● **EXERCISE DETAILS**:
Copy out every line exactly, passing over the pictures.

● **WORKING DATA**:
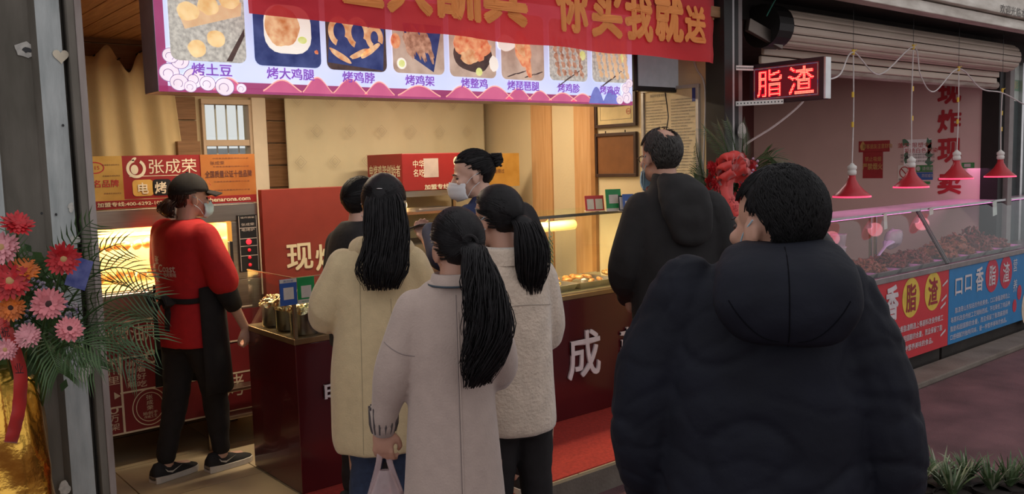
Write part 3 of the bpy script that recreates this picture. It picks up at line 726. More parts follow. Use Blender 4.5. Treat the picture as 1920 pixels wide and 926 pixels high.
for a_, b_, m_, red, tx, nm in ((120, 232, M_gold, '名品牌', None, 'gold_plaque'), (379, 481, M_gold2, '全国质量公证十佳品牌', '张成荣', 'copper_plaque')):
    bo = boxo(nm, (ox(a_), OY + .015, zst - .01), (ox(b_), OY + .05, sz1), m_, ov)
    bo['label'] = 'golden plaque left of the red sign' if nm[0] == 'g' else 'copper coloured plaque right of the red sign'
    F2 = FRONT((ox(a_), OY + .015, zst)); w2 = ox(b_) - ox(a_)
    bm = bmn()
    if tx:
        text(bm, red, F2, w2 * .5, hS * .52, w2 * .86, hS * .17, .012); text(bm, tx, F2, w2 * .3, hS * .79, w2 * .26, hS * .09, .01)
        for t_ in (.9, .70, .33, .12): text(bm, '中国食品质量检测中心认证', F2, w2 * .55, hS * t_, w2 * .66, hS * .035, 0)
        obj('lettering', bm, mat('brown_print', (.12, .04, .03), .5), bo)
    else:
        text(bm, red, F2, w2 * .70, hS * .38, w2 * .44, hS * .17, .012); obj('lettering', bm, M_redt, bo); bm = bmn()
        ringp(bm, w2 * .52, hS * .74, .05, .032, .006, F2); text(bm, '3·15', F2, w2 * .52, hS * .74, .05, .02, 0)
        obj('emblem', bm, M_redt, bo); bm = bmn()
        for t_ in (.80, .55, .15): text(bm, '质量服务诚信单位', F2, w2 * .8, hS * t_, w2 * .3, hS * .035, 0)
        obj('fine_print', bm, mat('brown_print', (.12, .04, .03), .5), bo)
sp = boxo('phone_strip', (OX0, OY + .005, sz0), (OX1, OY + .05, zst - .004), M_redsign, ov)
F = FRONT((OX0, OY + .005, (sz0 + zst) / 2)); bm = bmn(); hz = (zst - sz0) * .5
text(bm, '加盟专线:400-6292-102', F, ox(242) - OX0, 0, ox(296) - ox(172), hz, .02); text(bm, 'zchenarona.com', F, ox(424) - OX0, 0, ox(468) - ox(380), hz, .02)
obj('lettering', bm, M_cream_t, sp)
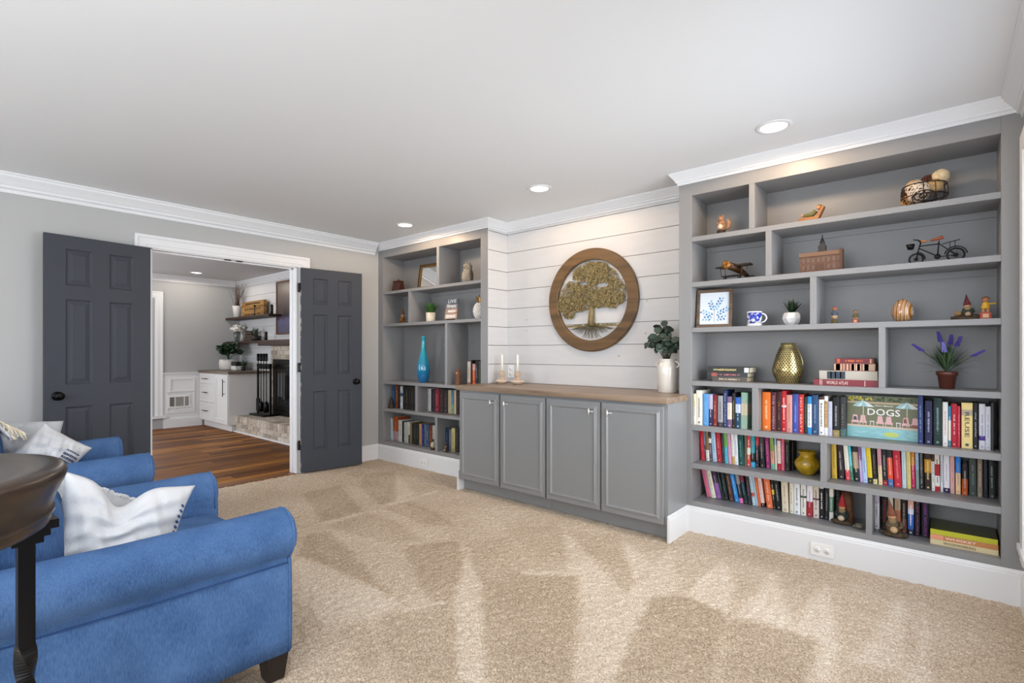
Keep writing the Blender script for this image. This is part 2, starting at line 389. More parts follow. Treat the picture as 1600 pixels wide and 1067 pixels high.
# ---- crown mouldings
def crown(drop, out): return [(0, ZC), (out, ZC), (out, ZC-.010), (out*.90, ZC-.016), (out*.88, ZC-drop*.22), (out*.62, ZC-drop*.42), (out*.42, ZC-drop*.60),
                              (out*.36, ZC-drop*.64), (out*.34, ZC-drop*.76), (out*.16, ZC-drop*.82), (out*.14, ZC-drop), (0, ZC-drop)]
struct(sweep('trim_2', crown(.128, .085), [(XL, YREAR), (XL, YF-.052)], TRIM, side=-1))
struct(sweep('trim_3', crown(.080, .052), [(XL, YF), (XB1, YF), (XB1, YS), (XB2, YS)], TRIM, side=-1))
struct(sweep('trim_4', crown(.080, .052), [(XB2-.002, YS-.01), (XB2-.002, YF), (XR, YF)], TRIM, side=-1))
struct(sweep('trim_5', crown(.110, .085), [(XR, YF), (XR, YREAR)], TRIM, side=-1))
struct(sweep('trim_6', crown(.10, .06), [(-9.36, -.7), (-9.36, 3.66), (XL-.12, 3.66)], TRIM, side=-1))
struct(sweep('trim_7', crown(.10, .06), [(XL-.12, 3.6), (XL-.12, -.7)], TRIM, side=-1))
# ---- baseboards
BP = [(0, -.01), (.016, -.01), (.016, .138), (.012, .143), (.012, .150), (.007, .155), (.004, .165), (0, .165)]
struct(sweep('baseboard_left', BP, [(XL, 2.585), (XL, YF)], TRIM, side=-1))
struct(sweep('baseboard_left', BP, [(XL, YREAR), (XL, 1.10)], TRIM, side=-1))
struct(sweep('baseboard_back', BP, [(XL+.016, YF), (-3.245, YF), (-3.245, 3.076)], TRIM, side=-1))
struct(sweep('baseboard_right', BP, [(-1.341, 3.076), (-1.341, YF), (XR, YF), (XR, YREAR)], TRIM, side=-1))
BP2 = [(a, b_+.0) for a, b_ in BP]
struct(sweep('baseboard_far', BP2, [(-9.36, 2.52), (-9.36, 3.07)], TRIM, side=-1))
# ---- opening to the next room: jamb, casing
b = MB(); b.box(XL-.125, XL+.002, 2.437, 2.45, 0, 2.045); b.box(XL-.125, XL+.002, 1.23, 1.243, 0, 2.045); b.box(XL-.125, XL+.002, 1.23, 2.45, 2.032, 2.045)
b.box(XL-.075, XL-.06, 2.425, 2.437, 0, 2.032); b.box(XL-.075, XL-.06, 1.243, 2.437, 2.02, 2.032)
struct(b.obj('trim_8', TRIM))
def casing(name, X, s, y0, y1, z1, wd, z0=0):
    prof = [(0, 0), (0, .012), (.010, .016), (.022, .016), (.030, .020), (wd-.028, .020), (wd-.022, .026), (wd, .026), (wd, 0)]   # (across from the inner edge, out)
    b = MB(); path = [(y1, z0), (y1, z1), (y0, z1), (y0, z0)]
    k = len(prof); vs_ = []
    for i, (y, z) in enumerate(path):
        for a, o_ in prof:
            yy = y+(a if i < 2 else -a); zz = z+(a if i in (1, 2) else 0)
            vs_.append((X+s*o_, yy, zz))
    b.add(vs_, [(i*k+j, i*k+(j+1) % k, (i+1)*k+(j+1) % k, (i+1)*k+j) for i in range(3) for j in range(k)]+[tuple(range(k)), tuple(reversed(range(3*k, 4*k)))])
    return struct(fixn(b.obj(name, TRIM)))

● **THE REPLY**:
Write part 3 of the bpy script that recreates this picture. It picks up at line 726. More parts follow. Use Blender 4.5. Treat the picture as 1920 pixels wide and 926 pixels high.
for a_, b_, m_, red, tx, nm in ((120, 232, M_gold, '名品牌', None, 'gold_plaque'), (379, 481, M_gold2, '全国质量公证十佳品牌', '张成荣', 'copper_plaque')):
    bo = boxo(nm, (ox(a_), OY + .015, zst - .01), (ox(b_), OY + .05, sz1), m_, ov)
    bo['label'] = 'golden plaque left of the red sign' if nm[0] == 'g' else 'copper coloured plaque right of the red sign'
    F2 = FRONT((ox(a_), OY + .015, zst)); w2 = ox(b_) - ox(a_)
    bm = bmn()
    if tx:
        text(bm, red, F2, w2 * .5, hS * .52, w2 * .86, hS * .17, .012); text(bm, tx, F2, w2 * .3, hS * .79, w2 * .26, hS * .09, .01)
        for t_ in (.9, .70, .33, .12): text(bm, '中国食品质量检测中心认证', F2, w2 * .55, hS * t_, w2 * .66, hS * .035, 0)
        obj('lettering', bm, mat('brown_print', (.12, .04, .03), .5), bo)
    else:
        text(bm, red, F2, w2 * .70, hS * .38, w2 * .44, hS * .17, .012); obj('lettering', bm, M_redt, bo); bm = bmn()
        ringp(bm, w2 * .52, hS * .74, .05, .032, .006, F2); text(bm, '3·15', F2, w2 * .52, hS * .74, .05, .02, 0)
        obj('emblem', bm, M_redt, bo); bm = bmn()
        for t_ in (.80, .55, .15): text(bm, '质量服务诚信单位', F2, w2 * .8, hS * t_, w2 * .3, hS * .035, 0)
        obj('fine_print', bm, mat('brown_print', (.12, .04, .03), .5), bo)
sp = boxo('phone_strip', (OX0, OY + .005, sz0), (OX1, OY + .05, zst - .004), M_redsign, ov)
F = FRONT((OX0, OY + .005, (sz0 + zst) / 2)); bm = bmn(); hz = (zst - sz0) * .5
text(bm, '加盟专线:400-6292-102', F, ox(242) - OX0, 0, ox(296) - ox(172), hz, .02); text(bm, 'zchenarona.com', F, ox(424) - OX0, 0, ox(468) - ox(380), hz, .02)
obj('lettering', bm, M_cream_t, sp)
Keep writing the Blender script for this image. This is part 2, starting at line 389. More parts follow. Treat the picture as 1600 pixels wide and 1067 pixels high.
# ---- crown mouldings
def crown(drop, out): return [(0, ZC), (out, ZC), (out, ZC-.010), (out*.90, ZC-.016), (out*.88, ZC-drop*.22), (out*.62, ZC-drop*.42), (out*.42, ZC-drop*.60),
                              (out*.36, ZC-drop*.64), (out*.34, ZC-drop*.76), (out*.16, ZC-drop*.82), (out*.14, ZC-drop), (0, ZC-drop)]
struct(sweep('trim_2', crown(.128, .085), [(XL, YREAR), (XL, YF-.052)], TRIM, side=-1))
struct(sweep('trim_3', crown(.080, .052), [(XL, YF), (XB1, YF), (XB1, YS), (XB2, YS)], TRIM, side=-1))
struct(sweep('trim_4', crown(.080, .052), [(XB2-.002, YS-.01), (XB2-.002, YF), (XR, YF)], TRIM, side=-1))
struct(sweep('trim_5', crown(.110, .085), [(XR, YF), (XR, YREAR)], TRIM, side=-1))
struct(sweep('trim_6', crown(.10, .06), [(-9.36, -.7), (-9.36, 3.66), (XL-.12, 3.66)], TRIM, side=-1))
struct(sweep('trim_7', crown(.10, .06), [(XL-.12, 3.6), (XL-.12, -.7)], TRIM, side=-1))
# ---- baseboards
BP = [(0, -.01), (.016, -.01), (.016, .138), (.012, .143), (.012, .150), (.007, .155), (.004, .165), (0, .165)]
struct(sweep('baseboard_left', BP, [(XL, 2.585), (XL, YF)], TRIM, side=-1))
struct(sweep('baseboard_left', BP, [(XL, YREAR), (XL, 1.10)], TRIM, side=-1))
struct(sweep('baseboard_back', BP, [(XL+.016, YF), (-3.245, YF), (-3.245, 3.076)], TRIM, side=-1))
struct(sweep('baseboard_right', BP, [(-1.341, 3.076), (-1.341, YF), (XR, YF), (XR, YREAR)], TRIM, side=-1))
BP2 = [(a, b_+.0) for a, b_ in BP]
struct(sweep('baseboard_far', BP2, [(-9.36, 2.52), (-9.36, 3.07)], TRIM, side=-1))
# ---- opening to the next room: jamb, casing
b = MB(); b.box(XL-.125, XL+.002, 2.437, 2.45, 0, 2.045); b.box(XL-.125, XL+.002, 1.23, 1.243, 0, 2.045); b.box(XL-.125, XL+.002, 1.23, 2.45, 2.032, 2.045)
b.box(XL-.075, XL-.06, 2.425, 2.437, 0, 2.032); b.box(XL-.075, XL-.06, 1.243, 2.437, 2.02, 2.032)
struct(b.obj('trim_8', TRIM))
def casing(name, X, s, y0, y1, z1, wd, z0=0):
    prof = [(0, 0), (0, .012), (.010, .016), (.022, .016), (.030, .020), (wd-.028, .020), (wd-.022, .026), (wd, .026), (wd, 0)]   # (across from the inner edge, out)
    b = MB(); path = [(y1, z0), (y1, z1), (y0, z1), (y0, z0)]
    k = len(prof); vs_ = []
    for i, (y, z) in enumerate(path):
        for a, o_ in prof:
            yy = y+(a if i < 2 else -a); zz = z+(a if i in (1, 2) else 0)
            vs_.append((X+s*o_, yy, zz))
    b.add(vs_, [(i*k+j, i*k+(j+1) % k, (i+1)*k+(j+1) % k, (i+1)*k+j) for i in range(3) for j in range(k)]+[tuple(range(k)), tuple(reversed(range(3*k, 4*k)))])
    return struct(fixn(b.obj(name, TRIM)))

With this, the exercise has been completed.